Wednesday 4 March 2015

Week 8: PREVENT and counter-radicalisation

Since 2003 - and publicly since 2006 - the government has been running a programme designed to reduce the danger of terrorism by preventing 'radicalisation': PREVENT.

There's an obvious problem in the basic approach of PREVENT: there's a difference between becoming a 'radical' and becoming a terrorist, and only one of these is something that the government should be trying to stop. If the government wants to stop people becoming terrorists, what they need to stop is that specific step in the process of 'radicalisation' which takes people into actual terrorist involvement. This step is, of course, fiendishly difficult to identify, and takes different forms for different people; the entire broad process of 'radicalisation' (meaning 'becoming more radical') is much easier to combat. The problem is that if you make it a government priority to prevent people becoming more radical, you're committing the government to opposing certain political views, whether the people holding them are violent or not.

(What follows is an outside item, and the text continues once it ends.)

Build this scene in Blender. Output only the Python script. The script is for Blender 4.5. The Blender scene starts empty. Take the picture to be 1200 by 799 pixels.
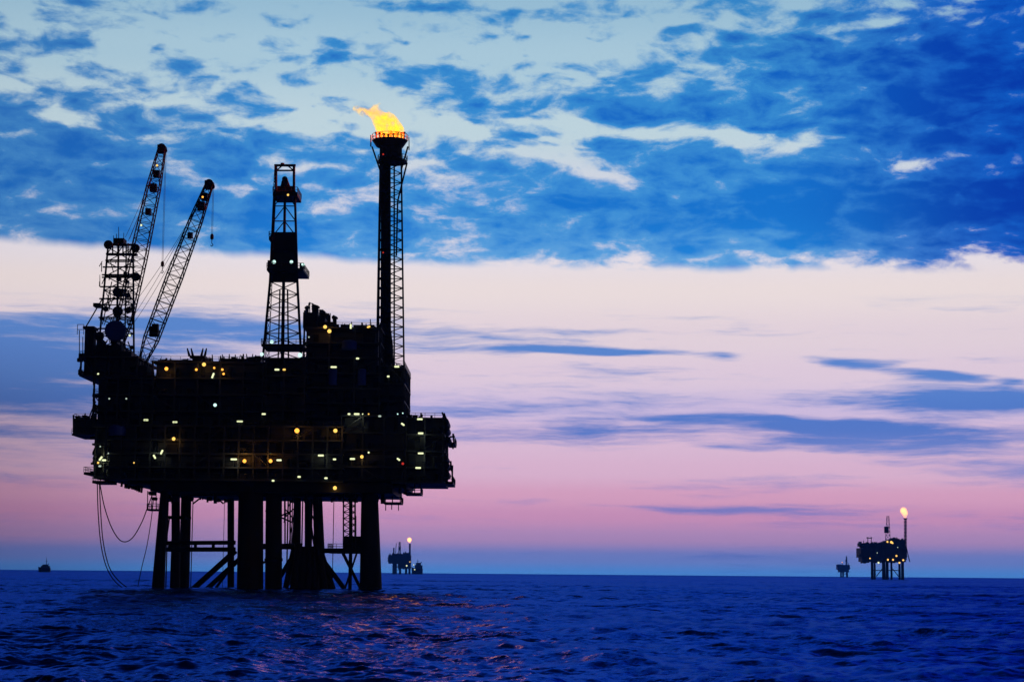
import bpy, bmesh, math, random
import numpy as np
from mathutils import Vector, Matrix
random.seed(7)
PI = math.pi
S = bpy.context.scene
COL = S.collection

# ------------------------------------------------------------------ camera
LENS_PX = 2333.0                     # focal length in photo pixels (1200 wide)
PW, PH = 1200.0, 799.0
CAM_H = 4.3
PITCH = math.atan((672.0 - 399.5) / LENS_PX)
ROLL = math.radians(0.478)
ROT = Matrix.Rotation(PI / 2 + PITCH, 3, 'X') @ Matrix.Rotation(ROLL, 3, 'Z')
cam = bpy.data.objects.new('camera', bpy.data.cameras.new('camera'))
COL.objects.link(cam)
cam.matrix_world = Matrix.Translation((0, 0, CAM_H)) @ ROT.to_4x4()
cam.data.sensor_width = 36.0
cam.data.lens = LENS_PX / PW * 36.0
cam.data.clip_start = 1.0
cam.data.clip_end = 200000.0
S.camera = cam
D = 500.0                            # metres to the front of the big platform


def ray(px, py):
    return ROT @ Vector(((px - PW / 2) / LENS_PX, -(py - PH / 2) / LENS_PX, -1.0))


def W(px, py, dy=0.0, dist=None):
    """Measured point of the photo, taken at a real distance (metres)."""
    d = ray(px, py)
    t = ((D if dist is None else dist) + dy) / d.y
    return Vector((d.x * t, d.y * t, CAM_H + d.z * t))


def azel(px, py):
    d = ray(px, py)
    return math.degrees(math.atan2(d.x, d.y)), math.degrees(math.atan2(d.z, math.hypot(d.x, d.y)))


# ------------------------------------------------------------------ materials
def srgb(r, g, b):
    f = lambda c: (c / 255 / 12.92) if c / 255 <= 0.04045 else ((c / 255 + 0.055) / 1.055) ** 2.4
    return (f(r), f(g), f(b), 1.0)


def new_mat(name):
    m = bpy.data.materials.new(name)
    m.use_nodes = True
    m.node_tree.nodes.clear()
    return m, m.node_tree.nodes, m.node_tree.links


def paint(name, a, b, scale=0.4, rough=0.6, metal=0.0):
    """Weathered paint: two colours broken up by noise, with grime streaks."""
    m, n, l = new_mat(name)
    out = n.new('ShaderNodeOutputMaterial')
    p = n.new('ShaderNodeBsdfPrincipled')
    tc = n.new('ShaderNodeTexCoord')
    mp = n.new('ShaderNodeMapping'); mp.inputs['Scale'].default_value = (1, 1, 0.35)
    nz = n.new('ShaderNodeTexNoise'); nz.inputs['Scale'].default_value = scale; nz.inputs['Detail'].default_value = 5
    mx = n.new('ShaderNodeMix'); mx.data_type = 'RGBA'
    mr = n.new('ShaderNodeMapRange'); mr.inputs[1].default_value = 0.38; mr.inputs[2].default_value = 0.66
    l.new(tc.outputs['Object'], mp.inputs['Vector']); l.new(mp.outputs[0], nz.inputs['Vector'])
    l.new(nz.outputs[0], mr.inputs[0]); l.new(mr.outputs[0], mx.inputs[0])
    mx.inputs[6].default_value = (*a, 1); mx.inputs[7].default_value = (*b, 1)
    l.new(mx.outputs[2], p.inputs['Base Color'])
    p.inputs['Roughness'].default_value = rough
    p.inputs['Metallic'].default_value = metal
    p.inputs['Specular IOR Level'].default_value = 0.25
    l.new(p.outputs[0], out.inputs[0])
    return m


def glow(name, col, strength):
    m, n, l = new_mat(name)
    out = n.new('ShaderNodeOutputMaterial')
    e = n.new('ShaderNodeEmission')
    e.inputs[0].default_value = (*col, 1); e.inputs[1].default_value = strength
    l.new(e.outputs[0], out.inputs[0])
    return m


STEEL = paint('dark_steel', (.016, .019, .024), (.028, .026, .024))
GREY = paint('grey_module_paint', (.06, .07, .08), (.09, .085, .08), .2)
LEGM = paint('leg_steel', (.03, .03, .03), (.06, .04, .03), .15, .75)
LATT = paint('lattice_steel', (.022, .028, .04), (.032, .032, .032), .3)
RUST = paint('rusty_steel', (.08, .045, .03), (.05, .045, .04), .5, .8)
BLUE = paint('blue_tank_paint', (.05, .09, .46), (.06, .1, .38), .3)
DISH = paint('dish_paint', (.22, .24, .3), (.28, .28, .32), .3)
BLACK = paint('black_rubber', (.015, .015, .016), (.02, .02, .02), .5, .7)
ORANGE_L = glow('orange_lamp_glow', (1.0, .38, .05), 2.2)
YELLOW_L = glow('yellow_lamp_glow', (1.0, .58, .12), 1.5)
WHITE_L = glow('white_lamp_glow', (.92, 1.0, .55), 1.15)
CYAN_L = glow('floodlight_glow', (.62, 1.0, .90), 1.3)
RED_L = glow('red_lamp_glow', (.5, .03, .02), 1.0)
DIM_L = glow('dim_lamp_glow', (.45, .55, .45), 1.0)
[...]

The government essentially has two impossible options: one target which is too small to hit and takes too many different forms to define consistently, and one which it can hit but shouldn't. Attacking an entire sub-culture with 'radical' views is a bad idea, ethically speaking - a democratic government shouldn't be in the business of banning certain forms of politics. It's also bad tactics. Say you've identified 500 people with more or less jihadist views, including 10 who are actually planning a terrorist action and 40 active sympathisers. In that scenario, putting the 450 people under intensive surveillance is at best a waste of resources; at worst, it will cause enough alienation to turn some of those people into active sympathisers, making the original problem worse.

The problem with PREVENT was summed up in the first published document on the strategy, which defined 'radicalisation' as "The processes whereby certain experiences and events in a person’s life cause them to become radicalised, to the extent of turning to violence to resolve perceived grievances". Although 'radicalisation' literally means 'becoming radicalised', it's also defined as "becom[ing] radicalised to the extent of turning to violence".

Things didn't get much better in the second iteration of PREVENT, announced in 2009. Now what was at issue wasn't 'radicalisation' (always an under-defined term) but 'violent extremism'. The assumption was that it was possible to draw a line between acceptable and unacceptable forms of radicalism, the unacceptable kinds being inherently (and recognisably) 'violent' in themselves. Since this is in fact impossible, there was widespread suspicion of PREVENT in this period, precisely on the grounds that the fear of 'violent extremism' was having a chilling effect on free speech. In the same period, ironically, some PREVENT-funded projects were focusing - or attempting to focus - on the specific stage in the process of radicalisation which leads into violent activism. This necessarily meant that some official funding was going to people with radical - and in some cases quite unpleasant - views: if you want to stop radicals turning into terrorists, the people you want to work with are the radicals.

The Coalition government announced a third version of PREVENT in 2011, responding to two different sets of concerns. On one hand, the 'violent extremism' narrative was abandoned; a definite line was drawn between radical views, on one hand, and support for terrorism on the other. On the other hand, earlier versions of PREVENT were heavily criticised for channelling public money to (non-violent) extremists, and connections were drawn between 'extremist ideologies' and support for terrorism. In other words, we rapidly went back to square one: the idea of opposing terrorism while tolerating radicalism effectively disappeared, with Prime Ministerial statements to the effect that PREVENT should oppose extremism in all forms, violent or not.

Throughout the brief history of PREVENT, two things have been constant: the aim (influencing people not to become terrorists) and the means (an attack on radical ideas). The greatest irony of this tangled and unedifying story is how little it corresponds to what we know about desistance from crime. If you want to help career criminals to go straight, the research suggests that the best thing to do is help them to feel that they're redeeming themselves in the process - not making an enforced break with their past, but going straight of their own accord and with their heads held high. The last thing you do is tell them that their entire view of society is wrong and demand that they adopt the opposite of their existing views: the government is not a racket, the police are not bent, shoplifting is not a victimless crime, cannabis is not harmless... But according to the PREVENT approach, with its stress on getting people to abandon radical ideas, this is precisely how you get terrorists and terrorist sympathisers to 'go straight'.

Are terrorists that different from ordinary criminals? Is PREVENT really poorly designed? Or is the goal of PREVENT something other than preventing people becoming terrorists?